The urge among the creative community to make a positive impact on the world is also becoming visible in various initiatives that connect design and sustainability through online and real-life communities (such as OpenIDEO 2010, What Design Can Do 2011 and UNDP Accelerator Labs 2019). It is exactly such a network of connections and the need for community that proved key to the founding of the Global Goals Jam in 2016: the aim was to create a global innovation chain where residents of cities would work on local challenges relevant to their communities while at the same time sharing and learning from each other on a global scale. We called this “fighting design waste”: making sure solutions created in one part of the world were shared in other parts of the world — and, even before that, making sure insights and important parts of the messy process of coming to an eventual solution (while discarding many other draft solutions) were also shared. Because an idea not relevant for one place and time might be very valuable for another place and time, and this is where the real design waste happens. Instead of discarding all that innovation power, we aimed to create valuable connections that could facilitate this multiple discovery process.

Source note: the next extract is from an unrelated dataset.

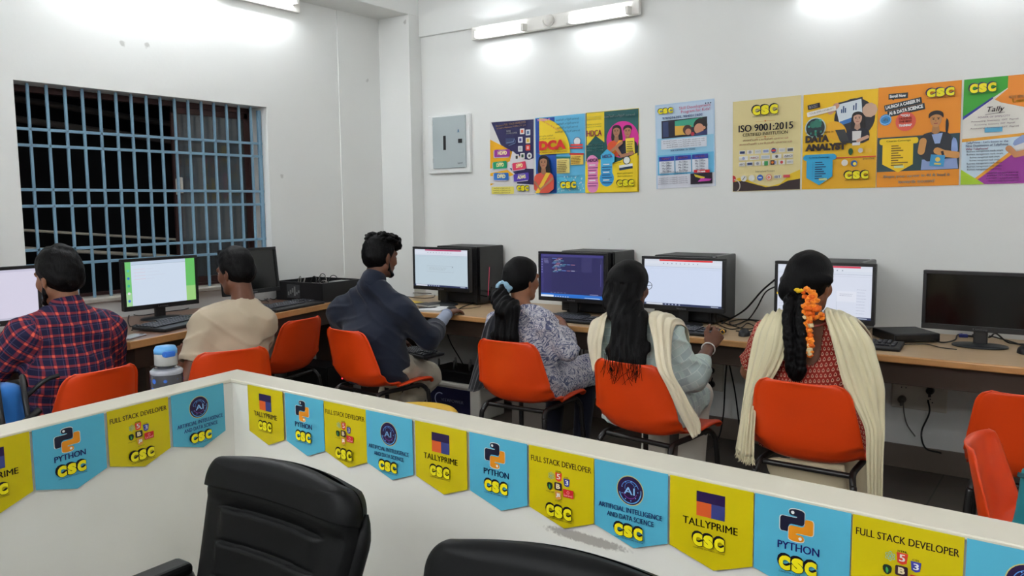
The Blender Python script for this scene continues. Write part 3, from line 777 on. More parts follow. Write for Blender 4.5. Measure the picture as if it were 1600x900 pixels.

However, the constant pendulum swing between local and global proved to come with challenges of its own. First of all, to ensure local, short-term impact, we wanted to make sure the global Jam community was created from the bottom up. Taking direct action for big, ambitious goals such as climate action, the reduction of inequalities, and building sustainable cities and communities means translating global agendas into real, relevant local challenges to work on. We need to start small, think big, and act now. Because every context is different, there needs to be space for local adaptation and specifics. So how do we get from a global goal to a local challenge?

In working for over five years with local organisers and partners from across the globe, from universities and governments to NGOs and businesses, we have learned a couple of things that can help to answer this question.

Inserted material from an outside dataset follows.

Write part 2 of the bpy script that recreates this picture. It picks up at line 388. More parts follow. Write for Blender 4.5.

As stated, the goals need context. They need to be related to real-world issues that are relevant to local communities and real people. Only when shown concrete and current challenges will people start to engage with them on a personal level.

That means making the goals smaller and practical, breaking them down, and being specific. A goal such as Sustainable Cities and Communities (not to mention No Poverty and Zero Hunger) is big and broad, but a goal such as “increasing the number of green spaces on rooftops in east Amsterdam” is much more relatable as well as actionable. And the nice thing is that the UN has already done some of the work for us: it helps to take a look at the underlying targets of an SDG to get a sense of subgoals you could pursue.

While solving the first challenge of moving from a global to a local level, we encountered a bigger one: how do we move beyond our own disciplines and work in a multidisciplinary way? There are 17 goals, related to a wide range of topics such as health, energy, and gender equality. To act on the goals and tackle the related challenges, we need to involve different skill sets from different disciplines. This means bringing different stakeholders to the table, not only to talk but also to act (and create!).

And that relates to the next point: we need communication ánd collaboration. Once we have everybody around the same table, we need to figure out a way to actually work together, to start meaningful, inclusive conversations. We learned from the Jam that using the process of making and creating is actually a great way to get to another level of communication, and that design and the SDGs both provide a common language so that silos are broken open.

Participants at the Global Goals Jam Monterrey work on their prototype


From designing solutions to falling in love with the problem

Looking at the stories and learnings from our global community of change makers, over the past five years we have found out that the real value of the Global Goals Jam lies not only in creating new local solutions but even more in formulating, questioning, and examining local problems. Spending two days at a Jam often means spending this time not on the solution but on the problem — and this is where the change actually happens. As individuals, communities, creatives and designers, we need to learn how to take a step back before jumping to solutions (and doing this is often very counterintuitive, especially to designers who want to solve things). After zooming in, we should not forget to zoom out and to ask ourselves what local challenges can tell us about global challenges. And in order to start the process of creating change, in the form of whatever “solution” is possible, we need to be able to sit in this problem space comfortably, to share and discuss different perspectives, generate different approaches, and design different conversations while engaging in a process that connects the head with the heart and hands.

As a coordinator of this global community, I am immensely proud and inspired to be able to learn from its members again every year. And I am very thankful that this living community has shown us the actual purpose of our initial idea: not to create new things but to connect people, stories and perspectives and to learn together with others, locally as well as globally. Our participants aren’t under the illusion that they can solve the world’s biggest challenges in two days, but that doesn’t stop them from starting anyway. They aren’t afraid to engage with a wicked problem, even if they know they only have a short time — and to me, this is the hopeful but persistent, maybe even stubborn optimism that might actually create some small change, in participants’ own lives and the lives of those around them.

“We have been trained to expect an answer to every question, and an ending to every beginning. This fuels capitalism and consumerism, which depend on people believing that they are one just stock market win or product purchase away from fulfilment. It’s great for motivating a nation to put a man on the moon before the end of the decade, or go to war against some other nations. It doesn’t serve us as we attempt to contend with long-term, chronic problems. There’s no easy fix for climate change, the refugee crisis or terrorism. How do we even know when we’re done? There is no flag to plant, no terms of surrender. Motivating a society to address open-ended challenges requires a more open-ended approach — one that depends less on our drive towards climax than our capacity for unresolved situations. Like life.” (Douglas Rushkoff, Team Human, 2019)

After five years, it’s time to look forward. In line with the design industry and its practitioners, we are shifting our outlook on design, both in content and in form. This means that we will be putting the planet and all its realities at centre stage, as we have already started to do with this year’s global themes of Climate Justice, Beyond Human-Centred Design and Regenerative Cities. It also means that an update of the Jamkit and our methodology might be in order. But to avoid wasting any design and to follow our own advice, we will definitely have to involve the community in that. I am curiously and hopefully looking forward to what the next nine years will bring us — after which time the reality of #design2030now will actually have arrived. Until then, I am sure there will be plenty of local challenges to create, unresolved situations to address, and problems to fall in love with.